As branded content pivots to video, publishers face new challenges

Branded content is undergoing its own pivot to video, putting the squeeze on traditional publishers that were already facing rising competition for those marketing dollars and battling low profit margins. Now, they find themselves battling it out with entertainment studios and production houses that are also piling into the market for original digital video.

Brand and agency executives alike say they’re seeing more video creators and studios including Bravo Media, which touts such clients as HBO and Unilever; and talent agencies like CAA, which has done work for Chipotle, all of them angling to get a piece of the branded video content pie.

Stephanie Losee, head of content for Visa’s corporate communications, sees pitches from two types of companies. One is video production houses or artists with a record of creating successful branded content that are proposing to work directly with the brand rather than through a publisher or advertising, media or content agency. The other is influencers, such as adventurers who want the brand to sponsor their trips.

“It’s currently difficult to engage with these proposals because they require a lot of bandwidth, but I can see the phenomenon growing,” she said.

While traditional publishers are still in the process of pivoting to video, these companies have already been doing video a long time, long enough that they’re often specialists in one kind of video or another. While publishers say they have a studio, video companies can say they are a studio.

“Think of that first meeting,” said an exec at a tech brand. “If someone says, ‘We have eight Emmys, and here are the A-list stars we’ve worked with,’ that is a much easier pitch than, ‘We’re doing a lot of editorial video, and we’d like to do some for you as well.’”

Even existing video studios aren’t immune. “Everyone’s your competition,” said Peter Corbett, president and owner of Click 3X, a video and digital production studio in New York that has done campaigns for Kind bars and Absolut vodka. “The demand is there, but so is the ease with which you can create the content. You can shoot 4K [resolution] on your brand-new iPhone 8.”

Observers point to the Netflix effect as a force behind branded video. Netflix (and now Amazon) have spent a ton on original content. That not only raises audiences’ expectations for quality, but with people watching Netflix and other ad-free OTT services, it’s getting harder to get people’s attention with ads. So branded content video has to be all that much better.

“Just like everything else in video, there’s an arms race to get the best talent and production, like with scripted content,” said Bernard Gershon, who consults on video to publishers. “And the people who are still using the model of two, three years ago will lose to those prepared to spend real money and have high-quality talent.
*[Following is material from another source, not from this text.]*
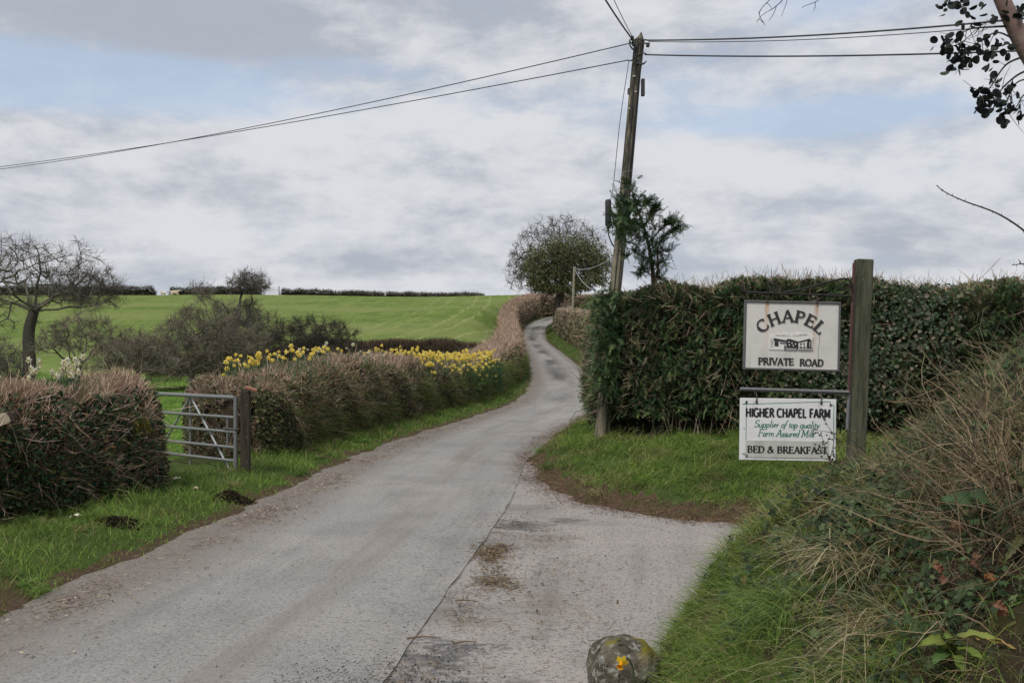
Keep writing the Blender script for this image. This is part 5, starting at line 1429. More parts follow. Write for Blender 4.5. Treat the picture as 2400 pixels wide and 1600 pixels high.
    P_([(1855, 781), (1858, 781), (1858, 799), (1852, 799), (1852, 786)], 1, ink)
    for x, y in ((1837, 788), (1844, 787), (1837, 795), (1845, 794)): P_([(x, y), (x + 3.4, y - .3), (x + 3.4, y + 3.6), (x, y + 4)], 1, ink)
    for x, y in ((1810, 784), (1817, 786), (1825, 788), (1811, 791), (1820, 792)): P_([(x, y), (x + 2.6, y + .2), (x + 2.6, y + 3), (x, y + 2.8)], 2.2, wh)
    P_([(1801, 793), (1804, 793), (1804, 803), (1801, 803)], 2.2, ink); P_([(1829, 793), (1832, 793), (1832, 803), (1829, 803)], 2.2, ink)
    for x0, x1 in ((1804, 1829), (1834, 1864)):
        for y in (796.5, 799.3, 802): P_([(x0, y), (x1, y + .1), (x1, y + 1.3), (x0, y + 1.2)], 3.4, ink if y != 799.3 else (.3, .29, .28))
    for k in range(70):                                                                # stippled hedges either side
        x, y = ((rng.uniform(1769, 1776), rng.uniform(776, 798)) if k % 2 else (rng.uniform(1860, 1866), rng.uniform(774, 800)))
        P_([(x, y), (x + .9, y + .2), (x + .8, y + 1), (x, y + .9)], 4.6 + (k % 5) * .2, (.1, .1, .1))
    put(g, 'farmhouse_picture', PLAIN, s)
    g = G(); tube(g, catmull(np.array([[(1880 - 1818) * K, -.0085, (771 - 762) * K], [(1881 - 1818) * K, -.0085, (771 - 785) * K], [(1878.5 - 1818) * K, -.0085, (771 - 800) * K], [(1879 - 1818) * K, -.0085, (771 - 822) * K]]), 5), .0011, (.07, .06, .055), 4); put(g, 'crack', PLAIN, s)
    for hx, up in ((-58, 0), (55, 0)):
        g = G(); x = hx * K; z = hh
        tube(g, np.array([[x, 0, z - .01], [x, 0, z + 10 * K], [x, .0, z + 14 * K]]), .004, (.05, .035, .03), 6)
        a = np.linspace(0, 2 * PI, 13); tube(g, np.stack([x + .009 * np.cos(a), np.full(13, -.004), z + 13 * K + .013 * np.sin(a)], 1), .003, (.05, .035, .03), 5, 0, False)
        ellipsoid(g, (x, -.018, z - .008), (.009, .006, .009), (.05, .03, .025), 0, 8, 6); put(g, 'hook', IRON, s)

    # ---- lower board
    ctr = W(1809, 986, .0); s = empty('farm_sign', ctr, 'lower white sign with green border, green italic lines and a bed and breakfast plate', 'sign')
    s.rotation_euler = (Matrix.Rotation(math.radians(.75), 4, 'Y') @ Matrix.Rotation(math.radians(-2), 4, 'Z')).to_euler()
    hw, hh = 109.5 * K, 71 * K
    g = G(); box(g, -hw, hw, -.006, .006, -hh, hh, (.8,) * 3, 0, None, .002)
    put(g, 'board', mat_board('white_board', (.70, .705, .715), [(-77 * K, .02, hh - .02, .10, (.55, .53, .48)), (72 * K, .02, hh - .02, .1, (.55, .53, .48)), (-66 * K, .01, -.105, .06, (.42, .38, .25)), (64 * K, .01, -.105, .06, (.4, .36, .24))]), s)
    MB = Matrix.Translation((0, -.0063, 0)); gr = (.012, .16, .085); L_ = lambda x, y: ((x - 1809) * K, (986 - y) * K)
    g = G(); e, nq = 5.5 * K, 9 * K
    X, Z = hw - e, hh - e
    path = []
    for sx, sz in ((-1, 1), (1, 1), (1, -1), (-1, -1)):
        q = [(sx * (X), sz * (Z - nq))] + [(sx * (X - nq * .25 * 0) - sx * nq * (.5 - .5 * math.cos(t)) * 1.0, sz * (Z - nq) + sz * nq * math.sin(t) * 0 + sz * nq * (1 - math.cos(t)) * .5) for t in np.linspace(.4, PI - .4, 5)] + [(sx * (X - nq), sz * Z)]
        # concave notch
        q = [(sx * X, sz * (Z - nq)), (sx * (X - nq * .35), sz * (Z - nq * .92)), (sx * (X - nq * .75), sz * (Z - nq * .72)), (sx * (X - nq * .92), sz * (Z - nq * .35)), (sx * (X - nq), sz * Z)]
        path += q if (sx * sz < 0) == False and sx < 0 or (sx > 0 and sz < 0) else q[::-1]
    path.append(path[0]); pp = np.array([[x, -.0068, z] for x, z in path])
    for a, b in zip(pp[:-1], pp[1:]):
        d = unit(b - a); nn = np.array([-d[2], 0, d[0]]) * .0019
        g.add([a + nn, b + nn, b - nn, a - nn], [[0, 1, 2, 3]], gr)
    put(g, 'border_line', PLAIN, s)
    g = G(); write(g, 'HIGHER CHAPEL FARM', CAPS, 193 * K, 20 * K, 0, (986 - 958) * K, .22, .20, .0012, MB, False, 0, None, (.022, .02, .026)); put(g, 'lettering', PLAIN, s)
    g = G(); write(g, 'Supplier of top quality', LOW, 149 * K, 16.5 * K, -3 * K, (986 - 981.5) * K, .15, .07, .0012, MB, True, .24, None, gr); put(g, 'lettering', PLAIN, s)
    g = G(); write(g, 'Farm Assured Milk', LOW, 129 * K, 16.5 * K, -4 * K, (986 - 1002) * K, .15, .07, .0012, MB, True, .24, None, gr); put(g, 'lettering', PLAIN, s)
    g = G(); box(g, -96 * K, 94 * K, -.010, -.0065, (986 - 1051) * K, (986 - 1011) * K, (.5, .505, .47), 0, None, .0015); o = put(g, 'plate', mat_board('greyed_plate', (.50, .51, .475), [(-66 * K, .05, (986 - 1013) * K, .08, (.36, .37, .34)), (62 * K, .05, (986 - 1013) * K, .08, (.36, .37, .34))]), s)
    g = G(); write(g, 'BED & BREAKFAST', CAPS, 182 * K, 15.5 * K, -1 * K, (986 - 1040) * K, .27, .11, .0012, Matrix.Translation((0, -.0102, 0)), True, 0, None, (.022, .022, .024))
    lt = g.build('lettering', PLAIN, o); lt.matrix_parent_inverse = Matrix.Identity(4)
    for x, y in ((1714, 924), (1905, 928), (1716, 1047), (1886, 1046), (1903, 1046), (1709, 984), (1744, 1030), (1874, 1033)):
        g = G(); u, z = L_(x, y); ellipsoid(g, (u, -.0095, z), (.0075, .005, .0075) if y not in (984,) else (.003, .004, .003), (.06, .06, .06) if y not in (1030, 1033) else (.02, .018, .016), 0, 8, 6); put(g, 'bolt', IRON, s)
    for hx in (-72, 75):
        g = G(); x = hx * K
        tube(g, np.array([[x, -.012, hh - 8 * K], [x, -.012, hh + 2 * K], [x, -.006, hh + 9 * K], [x, .0, hh + 13 * K]]), .0042, (.07, .07, .07), 6); ellipsoid(g, (x, -.012, hh - 8 * K), (.009, .006, .010), (.045, .045, .045), 0, 8, 6); put(g, 'hook', IRON, s)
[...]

Two years ago, you could find someone with some followers on Instagram. Now, they need to be real talent.”

Along with Netflix, Facebook is a factor. Native ad platform Polar said an Australian publisher client recently lost a branded content pitch to Facebook, which teamed up with a production company there. Barry Lowenthal, president of The Media Kitchen, said he’s seeing social video makers like Turner’s Super Deluxe emerge that know exactly how to make content for brands who want to reach young adults where they are — social media.

“There are social studios who are doing everything from creating the content to distributing it to reporting on it, and they’re creating Gen Z content for Watch,” Lowenthal said. “They know how to completely create, using that language.”

The video studios also often differ in their sales approach. Whereas publishers’ pitch is about how they can help the advertiser and are driven by the audience and publishers’ voice, talent agencies come to marketers with a big star and big idea, ready-made for a brand to integrate into.

Publishers’ pitch is that they know their audience best, but that limits their pitch to advertisers that want to run on those publishers’ sites, which have their established editorial point of view.

“BuzzFeed, Vice — all these guys have a starting point,” Lowenthal said. “The thing about Watch is, there is no starting point. More and more, if you talk to creative people, they want creative freedom.”